Literatura Colonial Portuguesa

17.07.15

Carlos Selvagem - Tropa d'Africa


blogdaruanove

 

Carlos Selvagem (pseudónimo de Carlos Tavares de Andrade Afonso dos Santos, 1890-1973), Tropa d'Africa (1919).

 

Do capítulo IX, Fatima M'namuka, transcrevem-se os parágrafos iniciais:

 

"Entretanto, vai-se fazendo pela vida...

 

E a primeira palavra suahely que o portuguesinho valente, apenas desembarcado, se apressa a reter e manejar com uso imoderado, é m'namuka, rapariga.

 

São os moleques quem no-las revelam, com suas graças e encantos bárbaros, estas flexuosas e altas raparigas duma elegância de linhas, de fórmas e de gestos que fariam esverdear de inveja e desespêro muita vaidosa patrícia minha dos chãos elegantes do «Bénard» e da Equipagem do Santo Humberto.

 

Péles de ébano macias e tenras, a linha delgada da cintura descaindo graciosamente sôbre o polido contôrno dos quadris, muito esbeltas, bem lançadas, a garganta delgada, o colo alto, há nestas escuras Vénus calipígias uma graça languida de sulâmitas, que só a odiosa carapinha e o focinho hediondo talhado grosseiramente a enxó, nos fazem considerar como animais inferiores, criados brutamente pela Natureza para o comércio bruto dos sentidos.

 

Como se lhes não bastasse ao monstruoso focinho a grossura inquietante da beiçarra e o esmagamento prognático das ventas, usam ainda, por acréscimo de beleza, por bizarria casquilha, uma rodela de marfim, de prata ou de madeira clara, encastoada na beiçana superior, em sinal de suprêma distinção.
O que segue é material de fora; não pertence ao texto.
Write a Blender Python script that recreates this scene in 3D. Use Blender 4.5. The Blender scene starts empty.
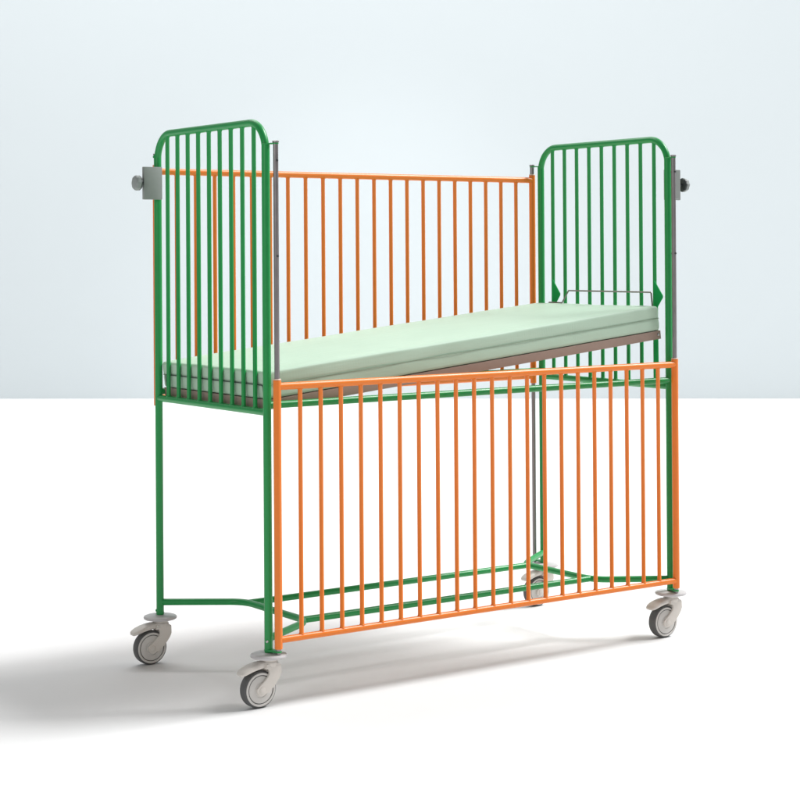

De perfil, a beiçola assim dilatada avança bestialmente em bico de pato, duma rijeza córnea, dando-lhes a conformação repelente dum focinho de pássaro absurdo – avestruz ou côrvo – num colo de escrava egípcia.

 

Conformámo-nos então com as figurações mitológicas da esfinge e da quiméra; – e de nenhum modo nos admiraria que, das profundezas do mato, nos começassem surdindo, para nosso pasmo, entes híbridos com troncos de leão ou touro, colos de avestruz, cabeças de hipopótamo, caudas de serpente."